Every system goes through a series of stages from the time that it is first conceived to when it is deployed in the field. From the day that its function is first defined, through design and development, production and deployment to operation and support, manufacturers must be aware that they may need to maintain the equipment over several decades.

Importantly, both the hardware and software used to build today’s aerospace systems have their own lifecycles. And the challenge faced by manufacturers is how to deal with all of the different lifecycles of such products to effectively manage the obsolescence of the hardware and software through the lifetime of their products.

According to National Instruments Thompson, although hardware is the most common cause of obsolescence in military and aerospace systems, in reality, most studies have shown that the majority of cost is incurred at the software level when designers are reacting to those changes in hardware.

Fortunately, for designers of such systems, one strategy that they can put in place to mitigate the effects of obsolescence is to design and develop systems based on modular hardware and software architectures.

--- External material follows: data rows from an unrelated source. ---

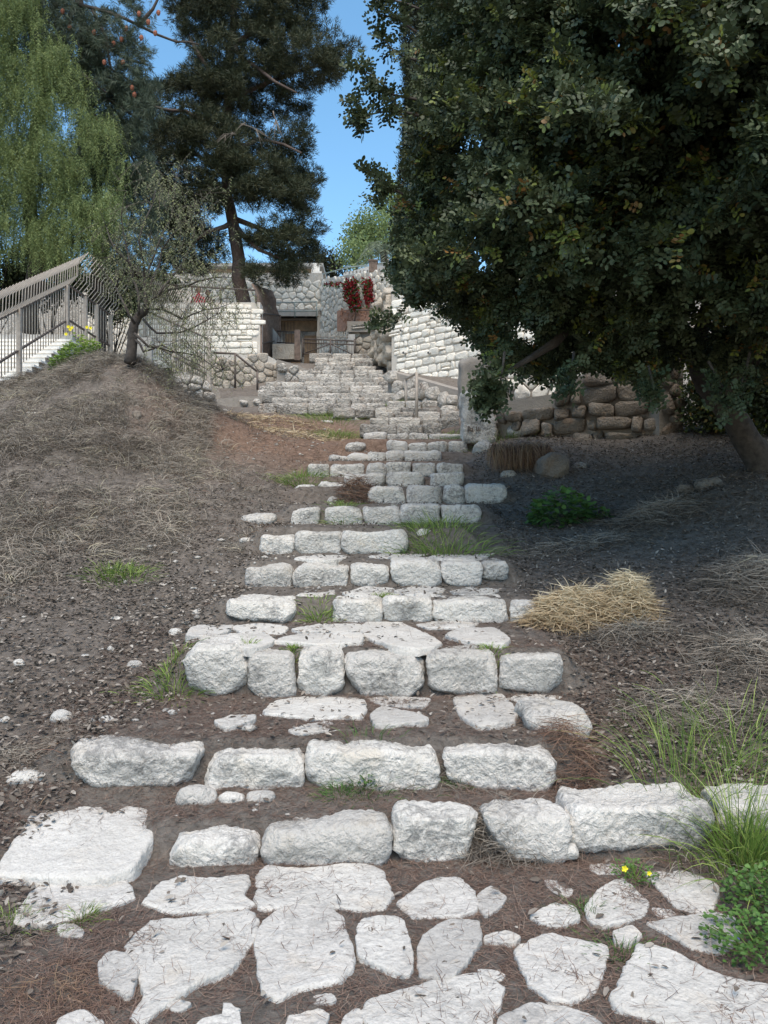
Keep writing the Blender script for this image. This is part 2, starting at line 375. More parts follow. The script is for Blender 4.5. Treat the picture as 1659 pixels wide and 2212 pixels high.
def ground_mat():
    m, nt, b = mat('soil'); geo = N(nt, "ShaderNodeNewGeometry"); pos = geo.outputs['Position']
    n1 = noi(nt, pos, .7, 5, .6); n2 = noi(nt, pos, 12, 8, .75, .5); n3 = noi(nt, pos, 70, 4, .7)
    c = mix(nt, ramp(nt, n2.outputs[0], [(.32, (0, 0, 0)), (.68, (1, 1, 1))]).outputs[0], (.092, .080, .070), (.235, .208, .184))
    # reddish earth around the middle left
    vs = N(nt, "ShaderNodeVectorMath", operation='SUBTRACT'); nt.links.new(pos, vs.inputs[0]); vs.inputs[1].default_value = (-1.3, 13.8, 3.0)
    vl = N(nt, "ShaderNodeVectorMath", operation='LENGTH'); nt.links.new(vs.outputs[0], vl.inputs[0])
    ad = N(nt, "ShaderNodeMath", operation='MULTIPLY_ADD'); nt.links.new(n1.outputs[0], ad.inputs[0]); ad.inputs[1].default_value = 3.0; nt.links.new(vl.outputs['Value'], ad.inputs[2])
    rm = ramp(nt, None, [(0, (1, 1, 1)), (.42, (.85, .85, .85)), (.68, (0, 0, 0))])
    dv = N(nt, "ShaderNodeMath", operation='DIVIDE'); nt.links.new(ad.outputs[0], dv.inputs[0]); dv.inputs[1].default_value = 7.6; nt.links.new(dv.outputs[0], rm.inputs[0])
    red = mix(nt, ramp(nt, n2.outputs[0], [(.35, (0, 0, 0)), (.62, (1, 1, 1))]).outputs[0], (.115, .072, .054), (.27, .18, .13))
    c = mix(nt, rm.outputs[0], c, red)
    c = mix(nt, ramp(nt, n3.outputs[0], [(.66, (0, 0, 0)), (.72, (.5, .5, .5))]).outputs[0], c, (.32, .29, .26))
    nt.links.new(c, b.inputs['Base Color']); b.inputs['Roughness'].default_value = .97; b.inputs['Specular IOR Level'].default_value = .1
    h = N(nt, "ShaderNodeMath", operation='MULTIPLY_ADD'); nt.links.new(n3.outputs[0], h.inputs[0]); h.inputs[1].default_value = .4; nt.links.new(n2.outputs[0], h.inputs[2])
    bp = N(nt, "ShaderNodeBump"); bp.inputs['Strength'].default_value = .9; bp.inputs['Distance'].default_value = .05
    nt.links.new(h.outputs[0], bp.inputs['Height']); nt.links.new(bp.outputs[0], b.inputs['Normal'])
    return m
SOIL = ground_mat()
V = np.stack([GX.ravel(), GY.ravel(), GZ.ravel()], 1); nx = len(gx); ny = len(gy)
ii, jj = np.meshgrid(np.arange(nx-1), np.arange(ny-1)); b0 = (jj*nx+ii).ravel()
tag(npmesh('ground', V, [np.stack([b0, b0+1, b0+nx+1, b0+nx], 1)], SOIL, smooth=True), kind='structure')

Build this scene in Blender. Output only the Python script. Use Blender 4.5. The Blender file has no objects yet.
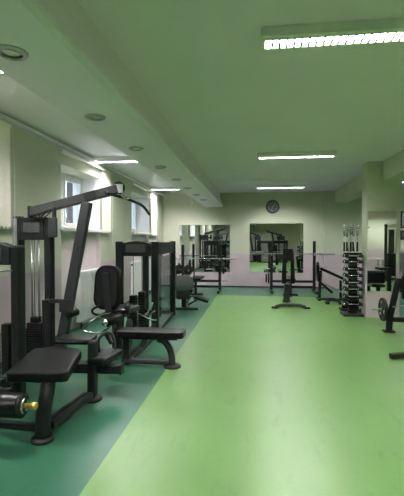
import bpy, bmesh, math, random
from mathutils import Vector, Matrix
random.seed(7)
PI = math.pi
S = bpy.context.scene
COL = S.collection

# ------------------------------------------------------------------ camera, world, exposure
cam = bpy.data.objects.new('camera', bpy.data.cameras.new('camera'))
COL.objects.link(cam)
cam.location = (0, 0, 1.5)
cam.rotation_euler = (math.radians(90 - 1.13), 0, math.radians(7.47))
cam.data.sensor_fit = 'HORIZONTAL'
cam.data.sensor_width = 36
cam.data.lens = 36.0
cam.data.clip_start = 0.05
S.camera = cam

wd = bpy.data.worlds.new('sky'); S.world = wd; wd.use_nodes = True
wd.node_tree.nodes['Background'].inputs[0].default_value = (0.62, 0.76, 0.95, 1)
wd.node_tree.nodes['Background'].inputs[1].default_value = 0.26

S.view_settings.view_transform = 'Standard'
S.view_settings.look = 'None'
S.view_settings.gamma = 1
S.view_settings.use_curve_mapping = False
S.view_settings.exposure = 3.36
TUBE = 75.0            # strength of the fluorescent tubes
S.cycles.use_denoising = True
S.cycles.max_bounces = 10
S.cycles.diffuse_bounces = 6
S.cycles.glossy_bounces = 5
S.cycles.sample_clamp_indirect = 6
S.cycles.caustics_reflective = False
S.cycles.caustics_refractive = False

# ------------------------------------------------------------------ materials
def mat(name, col, rough=0.5, metal=0.0, noise=0.0, nscale=8.0, bump=0.0, bscale=60.0, spec=0.5, coat=0.0):
    m = bpy.data.materials.new(name); m.use_nodes = True
    nt = m.node_tree; b = nt.nodes['Principled BSDF']
    b.inputs['Base Color'].default_value = (*col, 1)
    b.inputs['Roughness'].default_value = rough
    b.inputs['Metallic'].default_value = metal
    b.inputs['Specular IOR Level'].default_value = spec
    b.inputs['Coat Weight'].default_value = coat
    tc = nt.nodes.new('ShaderNodeTexCoord')
    n = nt.nodes.new('ShaderNodeTexNoise'); n.inputs['Scale'].default_value = nscale
    n.inputs['Detail'].default_value = 4
    nt.links.new(tc.outputs['Object'], n.inputs['Vector'])
    r = nt.nodes.new('ShaderNodeValToRGB')
    r.color_ramp.elements[0].position = 0.3; r.color_ramp.elements[1].position = 0.7
    k = noise
    r.color_ramp.elements[0].color = (*[c * (1 - k) for c in col], 1)
    r.color_ramp.elements[1].color = (*[min(1, c * (1 + k)) for c in col], 1)
    nt.links.new(n.outputs['Fac'], r.inputs['Fac'])
    nt.links.new(r.outputs['Color'], b.inputs['Base Color'])
    if bump:
        n2 = nt.nodes.new('ShaderNodeTexNoise'); n2.inputs['Scale'].default_value = bscale
        nt.links.new(tc.outputs['Object'], n2.inputs['Vector'])
        bp = nt.nodes.new('ShaderNodeBump'); bp.inputs['Strength'].default_value = bump
        bp.inputs['Distance'].default_value = 0.01
        nt.links.new(n2.outputs['Fac'], bp.inputs['Height'])
        nt.links.new(bp.outputs['Normal'], b.inputs['Normal'])
    return m

def emit(name, col, strength):
    m = bpy.data.materials.new(name); m.use_nodes = True
    nt = m.node_tree; nt.nodes.clear()
    e = nt.nodes.new('ShaderNodeEmission'); o = nt.nodes.new('ShaderNodeOutputMaterial')
    e.inputs[0].default_value = (*col, 1); e.inputs[1].default_value = strength
    nt.links.new(e.outputs[0], o.inputs[0])
    return m

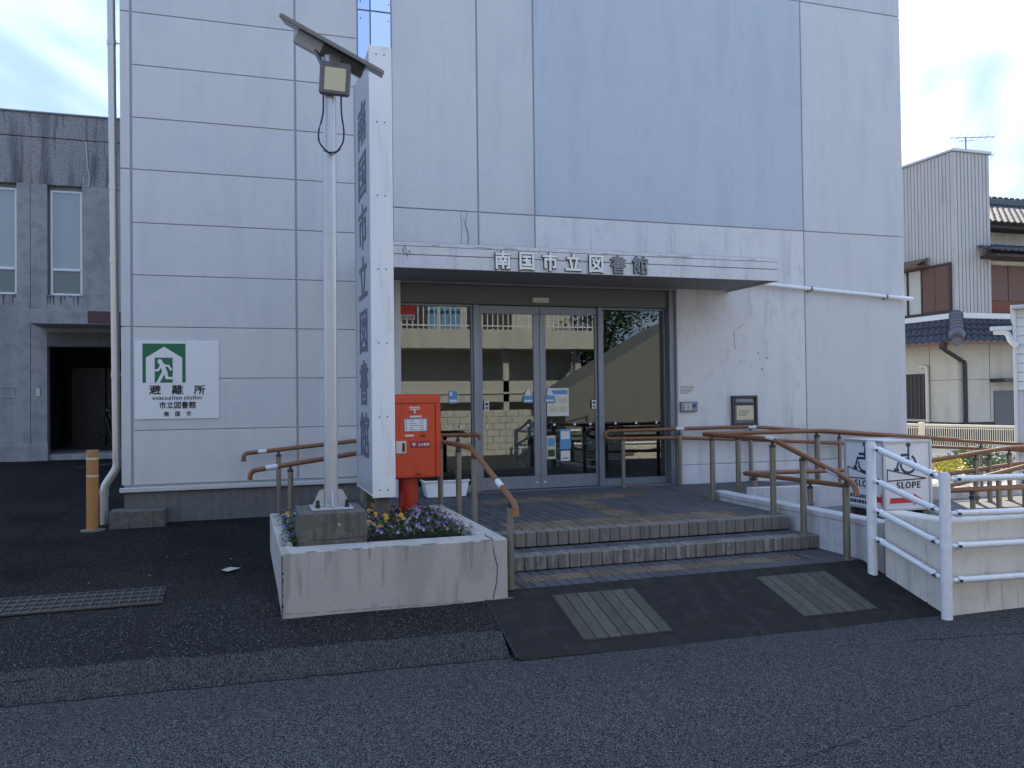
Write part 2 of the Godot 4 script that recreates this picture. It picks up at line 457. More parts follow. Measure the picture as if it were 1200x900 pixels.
	mats.paper_yellow = flat(0.58, 0.54, 0.38, 0.8)
	mats.ivory = flat(0.62, 0.58, 0.48, 0.5)
	mats.black = flat(0.012, 0.012, 0.013, 0.5)
	mats.rubber = flat(0.02, 0.02, 0.021, 0.8)
	mats.soil = tri_mat(layered(512, Color(0.030, 0.022, 0.016), [[grain, Color(0.06, 0.045, 0.033), 0.5, 0.9, 0.7], [blot2, Color(0.016, 0.012, 0.01), 0.5, 0.8, 0.6]]), 3.0, 1.0, bump_grain, 1.0)
	var mir := flat(0.66, 0.74, 0.92, 0.22, 0.9)
	mats.mirror = mir
	mats.mirror_dark = flat(0.50, 0.60, 0.82, 0.22, 0.9)
	var g := StandardMaterial3D.new()
	g.albedo_color = Color(0.80, 0.86, 0.83, 0.0)
	g.roughness = 0.0
	g.refraction_enabled = true
	g.refraction_scale = 0.085
	g.metallic_specular = 0.5
	mats.glass = g
	mats.left_wall = tri_mat(layered(512, Color(0.35, 0.335, 0.33), [[streak2, Color(0.275, 0.265, 0.265), 0.42, 0.75, 0.6], [blot2, Color(0.25, 0.242, 0.247), 0.45, 0.75, 0.6], [fine, Color(0.15, 0.15, 0.155), 0.62, 0.85, 0.4]]), 0.3, 0.92, bump_fine, 0.6)
	mats.left_stained = tri_mat(layered(512, Color(0.33, 0.315, 0.312), [[streak2, Color(0.15, 0.147, 0.148), 0.44, 0.78, 0.75], [streak, Color(0.09, 0.088, 0.09), 0.54, 0.82, 0.6], [fine, Color(0.06, 0.058, 0.06), 0.54, 0.72, 0.6], [grain, Color(0.10, 0.10, 0.10), 0.55, 0.9, 0.4]]), 0.36, 0.95, bump_fine, 0.8)
	mats.frosted = flat(0.34, 0.40, 0.40, 0.35)
	mats.frosted_dark = flat(0.15, 0.18, 0.175, 0.3)
	mats.orange = tri_mat(layered(512, Color(0.40, 0.19, 0.055), [[streak, Color(0.33, 0.155, 0.05), 0.45, 0.8, 0.7], [blot2, Color(0.44, 0.225, 0.08), 0.5, 0.8, 0.5]]), 2.0, 0.5)
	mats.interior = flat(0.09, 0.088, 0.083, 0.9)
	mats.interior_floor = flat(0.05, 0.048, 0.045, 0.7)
	mats.clad = tri_mat(layered(512, Color(0.385, 0.38, 0.365), [[streak2, Color(0.32, 0.315, 0.30), 0.45, 0.8, 0.6]]), 0.4, 0.45)
	mats.clad.metallic = 0.0
	mats.house_wall = tri_mat(layered(512, Color(0.52, 0.48, 0.385), [[streak2, Color(0.43, 0.395, 0.315), 0.45, 0.8, 0.6], [blot2, Color(0.56, 0.52, 0.425), 0.5, 0.8, 0.5]]), 0.3, 0.9)
	mats.roof_tile = tri_mat(layered(512, Color(0.042, 0.046, 0.070), [[grain, Color(0.070, 0.077, 0.11), 0.5, 0.9, 0.6]]), 1.0, 0.6)
	mats.shutter = flat(0.115, 0.060, 0.042, 0.6)
	mats.dark_wood = flat(0.035, 0.03, 0.028, 0.7)
	mats.siding = flat(0.62, 0.64, 0.63, 0.6)
	mats.leaf = flat(0.030, 0.060, 0.017, 0.6)
	mats.leaf.backlight_enabled = true
	mats.leaf.backlight = lin(0.03, 0.05, 0.01)
	mats.leaf.cull_mode = BaseMaterial3D.CULL_DISABLED
	mats.leaf2 = tinted(mats.leaf, Color(0.72, 0.85, 0.7))
	mats.leaf_gold = flat(0.42, 0.38, 0.05, 0.6)
	mats.leaf_gold.cull_mode = BaseMaterial3D.CULL_DISABLED
	mats.petal_purple = flat(0.075, 0.026, 0.19, 0.6)
	mats.petal_violet = flat(0.17, 0.115, 0.33, 0.6)
	mats.petal_yellow = flat(0.52, 0.28, 0.015, 0.6)
	mats.petal_white = flat(0.42, 0.40, 0.42, 0.6)
	for k in ["petal_purple", "petal_violet", "petal_yellow", "petal_white"]:
		mats[k].cull_mode = BaseMaterial3D.CULL_DISABLED
	mats.beige = tri_mat(layered(512, Color(0.54, 0.53, 0.485), [[streak2, Color(0.46, 0.45, 0.41), 0.45, 0.8, 0.6]]), 0.3, 0.9)
	mats.bark = flat(0.07, 0.055, 0.04, 0.9)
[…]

On the hardware front, design engineers can take advantage of COTS electronics packaged into modules that can be deployed either to build instrumentation systems or in embedded systems. In doing so, however, Thompson said that developers should work closely with hardware suppliers such as National Instruments to identify which key hardware components may need to be supported over long periods of time, so that they can negotiate long term support contracts to mitigate risk.

Along similar lines, designers should also choose the hardware in such systems to perform just the fundamental functions that are required. Although some speciality hardware may always be needed, bringing most of the specialty functions of the system - especially analogue functions - into the software application will allow designers to exert more control over the design and minimise the risk of obsolescence.

Thompson said that another way designers can protect themselves against hardware obsolescence is to ensure that the system they design is built using stratified software layers that effectively isolate the hardware from the application. In that way, as the hardware offerings from suppliers change and functionality increases, the software interfaces through which the designer uses to control it remains stable.

No National Instruments event would be complete without some mention of the company’s graphical design software LabVIEW. Here too, Thompson was keen to point out its advantages to developers of aerospace equipment.

From an obsolescence perspective, he cited the fact that developing software in such a fashion not only enables designers to migrate code to different hosts over time if need be, but also to deploy code on FPGAs on instrumentation cards, enabling many previous analogue hardware functions to be replaced by software.

In his closing remarks to the conference, Thompson warned that no matter how well a company does develop a system to mitigate the effects of obsolescence, they should still put into place a reactive strategy that will enable them to find alternative sources of parts, to make lifetime buys, or in extreme cases, redesign the system completely.